Sous ce rapport, le contrôle de la circulation de la main d’œuvre est l’une des mesures les plus importantes développées par l’Etat moderne. La généralisation des dispositions contre le vagabondage le prépare. Elle suscite l’essor de documents administratifs obligatoires: passeports, laissez-passer, sauf-conduits, lettres de recommandation, etc. Pour cette raison, les révolutionnaires français revendiqueront l’abolition des passeports et placeront la liberté de circuler parmi les droits naturels. En 1791, le premier «droit civil et naturel» sanctionné par la Constitution est celui «d’aller, de rester, de partir». L’Assemblée abolit même l’usage des passeports pour la population française, même si la guerre civile et aux frontières ne permettra pas l’application durable de cette décision1.

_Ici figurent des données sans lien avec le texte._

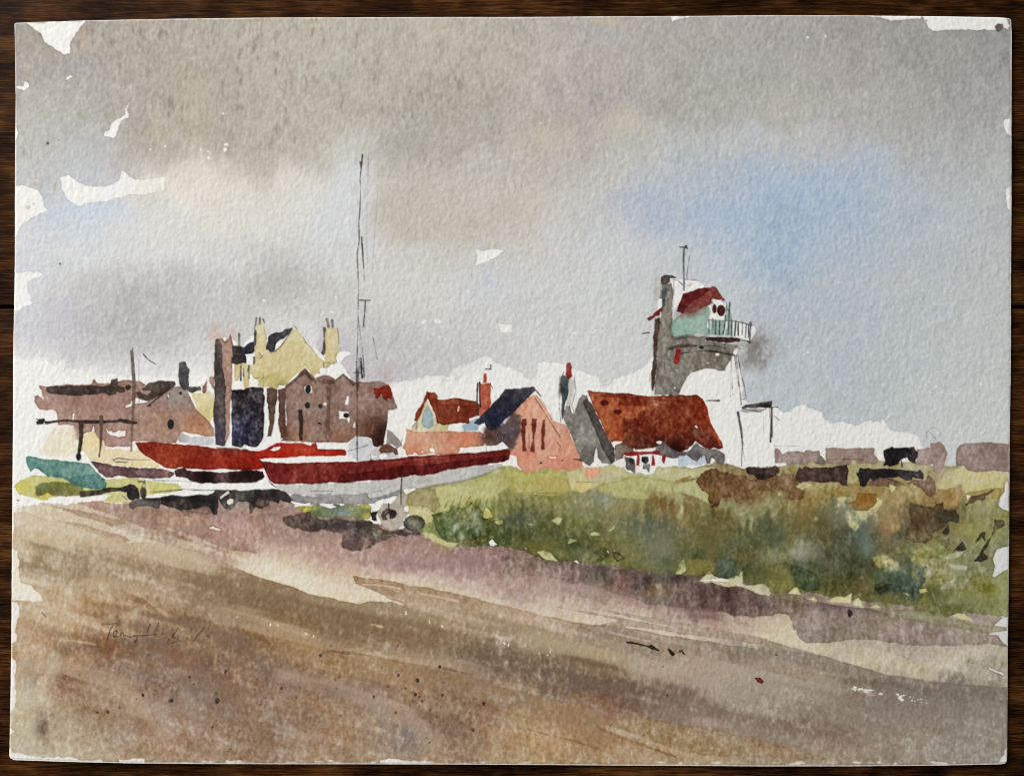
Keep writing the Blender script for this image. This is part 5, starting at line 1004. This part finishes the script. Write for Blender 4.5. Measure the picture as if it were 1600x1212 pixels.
PX = (1 - v) * tx + v * bx + (1 - u) * lx + u * rx - corners(0)
PY = (1 - v) * ty + v * by + (1 - u) * ly + u * ry - corners(1)
# softly rounded corners, worn rim
for (ci, cj, rad) in ((0, 0, 3), (0, NXG, 4), (NYG, 0, 9), (NYG, NXG, 8)):
    cx, cy = PX[ci, cj], PY[ci, cj]
    ox = cx + (rad if cj == 0 else -rad); oy = cy + (rad if ci == 0 else -rad)
    dx, dy = PX - ox, PY - oy
    m = (np.sign(dx) == (-1 if cj == 0 else 1)) & (np.sign(dy) == (-1 if ci == 0 else 1))
    q = np.hypot(dx, dy)
    f = np.where(m & (q > rad), rad / np.maximum(q, 1e-6), 1)
    PX = ox + dx * f; PY = oy + dy * f

def sample(A, x, y):
    x = np.clip(x, 0, W - 1.001); y = np.clip(y, 0, H - 1.001)
    ix = x.astype(int); iy = y.astype(int)
    fx = x - ix; fy = y - iy
    if A.ndim == 3:
        fx = fx[..., None]; fy = fy[..., None]
    return (A[iy, ix] * (1 - fx) + A[iy, ix + 1] * fx) * (1 - fy) + (A[iy + 1, ix] * (1 - fx) + A[iy + 1, ix + 1] * fx) * fy

TG = sample(TOOTH, PX, PY)
edge_u = np.minimum(np.minimum(PX - lx, rx - PX), np.minimum(PY - ty, by - PY))   # distance to the cut rim
roll = np.clip(1 - edge_u / 3.0, 0, 1) ** 2
buckle = sample(N60, PX, PY) * .00007 + .00035 * ((2 * u - 1) ** 2) * ((2 * v - 1) ** 2) * 0.6
ZG = ZP + TG * TOOTH_AMP + buckle - roll * .00016
COL = sample(C, PX, PY)
rimn = np.clip(1 - edge_u / (1.6 + 1.2 * np.clip(sample(N8, PX, PY), -1, 2)), 0, 1)[..., None]   # raw white core of the board at its cut edge
COL = COL * (1 - .7 * rimn) + PAPER * .97 * .7 * rimn
LIN = srgb2lin(np.clip(COL, 0, 1)) * PIGMENT_GAIN
VX = (PX - 800) * SC
VY = (606 - PY) * SC

col = bpy.context.scene.collection

def node_mat(name):
    m = bpy.data.materials.new(name); m.use_nodes = True
    nt = m.node_tree
    for n in list(nt.nodes):
        nt.nodes.remove(n)
    out = nt.nodes.new('ShaderNodeOutputMaterial')
    bs = nt.nodes.new('ShaderNodeBsdfPrincipled')
    nt.links.new(bs.outputs[0], out.inputs[0])
    return m, nt, bs

def watercolour_material():
    m, nt, bs = node_mat('watercolour on cold pressed paper')
    at = nt.nodes.new('ShaderNodeAttribute'); at.attribute_name = 'pigment'
    tc = nt.nodes.new('ShaderNodeTexCoord')
    fib = nt.nodes.new('ShaderNodeTexNoise'); fib.inputs['Scale'].default_value = 1500; fib.inputs['Detail'].default_value = 3
    ramp = nt.nodes.new('ShaderNodeMapRange'); ramp.inputs['To Min'].default_value = .95; ramp.inputs['To Max'].default_value = 1.05
    mul = nt.nodes.new('ShaderNodeVectorMath'); mul.operation = 'SCALE'
    nt.links.new(tc.outputs['Object'], fib.inputs['Vector'])
    nt.links.new(fib.outputs['Fac'], ramp.inputs['Value'])
    nt.links.new(at.outputs['Color'], mul.inputs[0]); nt.links.new(ramp.outputs[0], mul.inputs['Scale'])
    nt.links.new(mul.outputs[0], bs.inputs['Base Color'])
    bs.inputs['Roughness'].default_value = .85
    bs.inputs['Specular IOR Level'].default_value = .06
    bmp = nt.nodes.new('ShaderNodeBump'); bmp.inputs['Strength'].default_value = .25; bmp.inputs['Distance'].default_value = .0001
    nt.links.new(fib.outputs['Fac'], bmp.inputs['Height']); nt.links.new(bmp.outputs[0], bs.inputs['Normal'])
    return m

def board_material():
    m, nt, bs = node_mat('raw white paper core')
    tc = nt.nodes.new('ShaderNodeTexCoord')
    n = nt.nodes.new('ShaderNodeTexNoise'); n.inputs['Scale'].default_value = 400
    r = nt.nodes.new('ShaderNodeValToRGB')
    r.color_ramp.elements[0].color = (.62, .59, .53, 1); r.color_ramp.elements[1].color = (.8, .78, .73, 1)
    nt.links.new(tc.outputs['Object'], n.inputs['Vector']); nt.links.new(n.outputs['Fac'], r.inputs[0]); nt.links.new(r.outputs[0], bs.inputs['Base Color'])
    bs.inputs['Roughness'].default_value = .9
    return m

MPAINT, MBOARD = watercolour_material(), board_material()

def sheet_mesh(name, faces_ij):
    """a patch of the sheet's grid, its pigment stored per vertex"""
    i, j = faces_ij
    n = NXG + 1
    quad = np.stack([i * n + j, (i + 1) * n + j, (i + 1) * n + j + 1, i * n + j + 1], 1)
    used, inv = np.unique(quad.ravel(), return_inverse=True)
    me = bpy.data.meshes.new(name)
    co = np.stack([VX.ravel()[used], VY.ravel()[used], ZG.ravel()[used]], 1).astype(np.float32)
    me.vertices.add(len(used)); me.vertices.foreach_set('co', co.ravel())
    nf = len(quad)
    me.loops.add(nf * 4); me.loops.foreach_set('vertex_index', inv.ravel().astype(np.int32))
    me.polygons.add(nf)
    me.polygons.foreach_set('loop_start', np.arange(0, nf * 4, 4, dtype=np.int32))
    me.polygons.foreach_set('use_smooth', np.ones(nf, bool))
    me.update(calc_edges=True)
    a = me.attributes.new('pigment', 'FLOAT_COLOR', 'POINT')
    rgba = np.ones((len(used), 4), np.float32); rgba[:, :3] = LIN.reshape(-1, 3)[used]
    a.data.foreach_set('color', rgba.ravel())
    me.materials.append(MPAINT)
    return me

def plain(name, verts, faces, mat):
    me = bpy.data.meshes.new(name); me.from_pydata(verts, [], faces); me.update(); me.materials.append(mat)
    return me

# which patch of paint each little square of the sheet belongs to
ctr_x = .25 * (PX[:-1, :-1] + PX[1:, :-1] + PX[:-1, 1:] + PX[1:, 1:]); ctr_y = .25 * (PY[:-1, :-1] + PY[1:, :-1] + PY[:-1, 1:] + PY[1:, 1:])
FID = ID[np.clip(np.rint(ctr_y), 0, H - 1).astype(int), np.clip(np.rint(ctr_x), 0, W - 1).astype(int)]

painting = bpy.data.objects.new('watercolour_painting', sheet_mesh('watercolour_painting', np.nonzero(FID == 0)))
col.objects.link(painting)
painting['label'] = 'unframed watercolour of boats, cottages and a white tower on thick textured paper'
painting['category'] = 'painting'

LABELS = {
 'painted_sky': 'grey and blue cloudy wash filling the top half of the paper',
 'painted_road': 'brown and mauve track sweeping across the bottom of the picture',
 'painted_grass_bank': 'mottled green and ochre grass bank at right',
 'pencil_signature': 'faint pencil signature on the brown wash at lower left',
 'paint_blot': 'dark grey blot in the bare strip at the top right corner',
 'painted_house:long': 'long mauve house at the far left', 'painted_house:yellow': 'yellow house with tall chimneys',
 'painted_house:gabled': 'grey-brown house with two gables behind the mast', 'painted_house:orange': 'low orange house with a red roof and pale gable',
 'painted_house:pink': 'pink gabled house with three dark window strips', 'painted_house:redroof': 'cottage under a long red roof',
 'painted_barn': 'grey gable end leaning on the red roof', 'painted_tower': 'grey and white tower with a red-roofed lookout room',
 'painted_chimney_stack': 'tall two-tone brown chimney stack', 'painted_shed:dark': 'blue-black shed', 'painted_shed:b': 'narrow brown shed beside the blue-black one', 'painted_shed:c': 'brown shed next to the gabled house',
 'painted_hut:a': 'smallest mauve hut beside the tower', 'painted_hut:b': 'second mauve hut from the tower', 'painted_hut:c': 'mauve hut touching the black hut', 'painted_hut:d': 'mauve hut at the right edge of the paper',
 'painted_hut:black': 'black hut among the mauve huts', 'painted_hut:brown': 'dark brown block in the grass', 'painted_hut:long': 'long black hut in the grass', 'painted_hut:low': 'low dark patch at the top of the bank',
 'painted_boat:green': 'green upturned boat at the left edge', 'painted_boat:red': 'bright red boat with a cabin', 'painted_boat:dark': 'purple-brown small boat', 'painted_boat:dark2': 'almost black hull under the bright red boat', 'painted_boat:big': 'large dark red boat with a grey keel',
 'painted_mast': 'tall thin mast with broken pen lines', 'painted_lean_to': 'lean-to with dark roof against the tower', 'painted_drying_rail': 'dark rail on posts before the long mauve house',
 'painted_shadow': 'dark brown shadow under the large boat', 'painted_tarpaulin': 'pale grey sheeted heap', 'painted_pole': 'thin brown pole in front of the long mauve house', 'pen_mark': 'curved flick of the pen in the sky',
 'painted_wall:cream': 'cream wall beside the tall chimney stack', 'painted_wall:low': 'low cream wall behind the small boats', 'painted_wall:white': 'pale grey wall above the bright red boat', 'painted_wall:grey': 'grey wall beside the gabled house', 'painted_wall:blue': 'pale blue smear under the red roof', 'painted_wall:pale': 'pale blue wall under the long red roof',
 'painted_trailer:a': 'dark tongue and hitch below the green boat', 'painted_trailer:big': 'beige wheel arch under the large boat', 'painted_trailer:black': 'black trailer frame under the bright red boat'}

made = {'': painting}
def part_obj(key):
    if key in made:
        return made[key]
    head, _, tail = key.rpartition('/')
    parent = part_obj(head) if head else painting
    nm = (tail or key).split(':')[0].rstrip('0123456789')
    f = np.nonzero(FID == KEYS.index(key)) if key in KEYS else (np.zeros(0, int),) * 2
    if len(f[0]):
        o = bpy.data.objects.new(nm, sheet_mesh(nm, f))
    elif any(k.startswith(key + '/') for k in KEYS):
        o = bpy.data.objects.new(nm, None); o.empty_display_size = .01
    else:
        return None
    col.objects.link(o); o.parent = parent
    if key in LABELS:
        o['label'] = LABELS[key]
    made[key] = o
    return o
for k in KEYS[1:]:
    part_obj(k)

# cut edge and back of the thick paper
n = NXG + 1
loop = [(0, j) for j in range(0, NXG)] + [(i, NXG) for i in range(0, NYG)] + [(NYG, j) for j in range(NXG, 0, -1)] + [(i, 0) for i in range(NYG, 0, -1)]
ii = np.array([a for a, b in loop]); jj = np.array([b for a, b in loop])
ex, ey, ez = VX[ii, jj], VY[ii, jj], ZG[ii, jj]
m_ = len(loop)
verts = [(float(a), float(b), float(c)) for a, b, c in zip(ex, ey, ez)] + [(float(a), float(b), .00035) for a, b in zip(ex, ey)]
faces = [(k, k + m_, (k + 1) % m_ + m_, (k + 1) % m_) for k in range(m_)] + [tuple(range(2 * m_ - 1, m_ - 1, -1))]
rim = bpy.data.objects.new('paper_core', plain('paper_core', verts, faces, MBOARD))
col.objects.link(rim); rim.parent = painting
rim['label'] = 'raw white cut edge of the thick paper'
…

Enregistrés comme des criminels…
En 1803, en réintroduisant le «livret ouvrier», Napoléon donne un coup d’arrêt à la libre circulation, renouant ainsi avec les pratiques de l’Ancien Régime. Celles-ci vont se généraliser à l’échelle internationale, dès la fin du 19e siècle, afin de mieux contrôler les étranger-e-s. Des documents d’identité de plus en plus sophistiqués, inspirés des techniques d’identification criminelle, sont dès lors imosés aux migrant-e-s: délivrance de «carnets de nomades» aux Roms, enregistrement des travailleurs étrangers au moyen des techniques de Bertillon2, puis des empreintes digitales, obligation faite aux Chinois d’Amérique de porter un certificat muni pour la première fois de photos d’identité, etc.

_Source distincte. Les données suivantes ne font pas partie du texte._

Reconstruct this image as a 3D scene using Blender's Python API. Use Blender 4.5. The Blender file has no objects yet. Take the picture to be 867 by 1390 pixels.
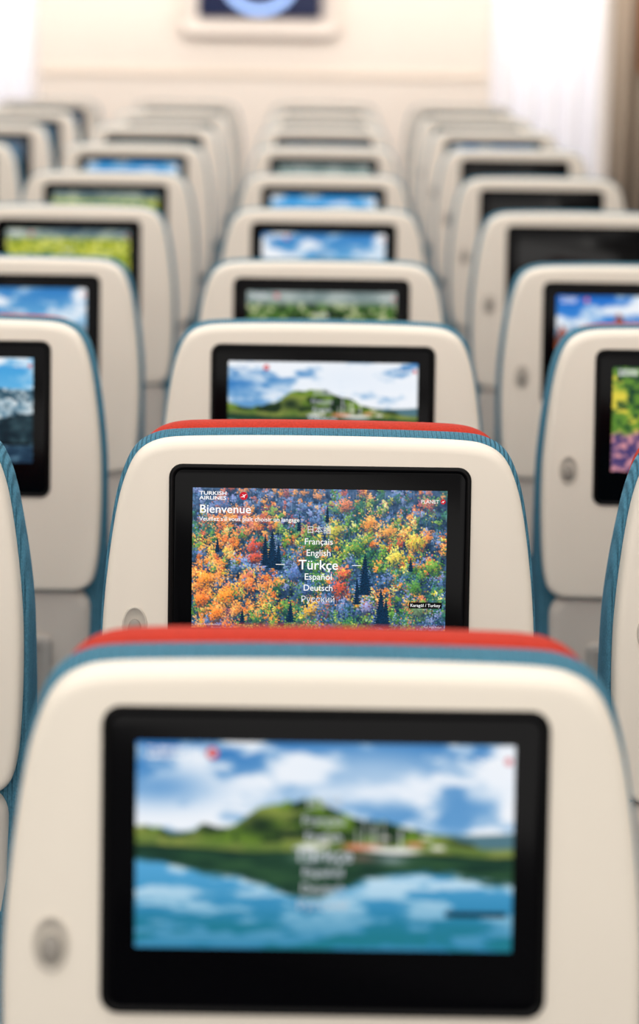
import bpy, bmesh, math, random
import numpy as np
from mathutils import Vector, Matrix

scene = bpy.context.scene
try:
    scene.view_settings.view_transform = 'Standard'
    scene.view_settings.look = 'None'
except Exception as e:
    print(e)
COL = scene.collection
rnd = random.Random(7)

# ------------------------------------------------------------------ helpers
def s2l(c):
    return tuple(((v/12.92) if v <= 0.04045 else ((v+0.055)/1.055)**2.4) for v in c)
def rgb(r, g, b):
    return s2l((r/255, g/255, b/255)) + (1.0,)

def mat(name, col, rough=0.5, spec=0.5, noise=0.0, nscale=60, bump=0.0, bscale=400, metallic=0.0,
        emit=None, estr=0.0, wave=None, sheen=0.0, coat=0.0):
    m = bpy.data.materials.new(name); m.use_nodes = True
    nt = m.node_tree; b = nt.nodes['Principled BSDF']
    b.inputs['Base Color'].default_value = col
    b.inputs['Roughness'].default_value = rough
    b.inputs['Specular IOR Level'].default_value = spec
    b.inputs['Metallic'].default_value = metallic
    b.inputs['Sheen Weight'].default_value = sheen
    b.inputs['Coat Weight'].default_value = coat
    tc = nt.nodes.new('ShaderNodeTexCoord')
    if noise > 0:
        n = nt.nodes.new('ShaderNodeTexNoise'); n.inputs['Scale'].default_value = nscale
        n.inputs['Detail'].default_value = 4
        nt.links.new(tc.outputs['Object'], n.inputs['Vector'])
        r = nt.nodes.new('ShaderNodeMapRange')
        r.inputs['From Min'].default_value = 0.3; r.inputs['From Max'].default_value = 0.7
        r.inputs['To Min'].default_value = 1-noise; r.inputs['To Max'].default_value = 1+noise
        nt.links.new(n.outputs['Fac'], r.inputs['Value'])
        mx = nt.nodes.new('ShaderNodeVectorMath'); mx.operation = 'SCALE'
        mx.inputs[0].default_value = col[:3]
        nt.links.new(r.outputs['Result'], mx.inputs['Scale'])
        nt.links.new(mx.outputs['Vector'], b.inputs['Base Color'])
    if bump > 0:
        if wave:
            w = nt.nodes.new('ShaderNodeTexWave'); w.inputs['Scale'].default_value = wave
            w.bands_direction = 'X'
            w.inputs['Distortion'].default_value = 1.0
            nt.links.new(tc.outputs['Object'], w.inputs['Vector'])
            h = w.outputs['Fac']
        else:
            n2 = nt.nodes.new('ShaderNodeTexNoise'); n2.inputs['Scale'].default_value = bscale
            nt.links.new(tc.outputs['Object'], n2.inputs['Vector'])
            h = n2.outputs['Fac']
        bp = nt.nodes.new('ShaderNodeBump'); bp.inputs['Strength'].default_value = bump
        bp.inputs['Distance'].default_value = 0.002
        nt.links.new(h, bp.inputs['Height'])
        nt.links.new(bp.outputs['Normal'], b.inputs['Normal'])
    if emit:
        b.inputs['Emission Color'].default_value = emit
        b.inputs['Emission Strength'].default_value = estr
    return m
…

Pour le philosophe italien Giorgio Agemben, qui a théorisé le plus systématiquement cette opposition entre le «pouvoir souverain» et la «vie nue», la figure du «camp» est «l’espace d’exception» où se révèle le plus crûment la nature du biopouvoir de l’Etat moderne au 20e siècle, dans la mesure où elle y renonce délibérément à distinguer la règle de l’arbitraire3. Or, il faut se garder de réduire cette exception à celle, extrême, des camps d’extermination nazis, pour la considérer sous ses formes plus banales, comme les prisons, les centres de détention administrative de migrant-e-s, voire l’enregistrement systématique des données biométriques de populations entières. En effet, l’Etat de droit porte toujours en lui un Etat totalitaire, ce que Marx avait bien perçu en considérant tout Etat, en dernière instance, comme une dictature de classe.
La généralisation inquiétante de l’application des techniques d’identification criminelle – photographies, empreintes digitales, scans de l’iris, empreintes génétiques, etc. – à l’ensemble des citoyen-nes, soi-disant pour mieux leur garantir la protection de l’Etat, semble donner corps aujourd’hui à de telles inquiétudes. Au seuil d’une crise généralisée du capitalisme qui voit se multiplier les dérives autoritaires, nous aurions tort de ne pas prendre ces dangers très au sérieux.

Jean Batou


(1) John Torpey, L’Invention du passeport. Etats, citoyenneté et surveillance, Paris, Belin, 2005 (éd. originale en anglais, 2000).
(2) Il s’agit d’examens permettant de mesurer une série de données anthropométriques (tête, oreille, avant-bras, doigts, pied, etc.).
(3) Giogio Agamben, Homo Sacer. Le pouvoir souverain et la vie nue, Paris, Seuil, 1997.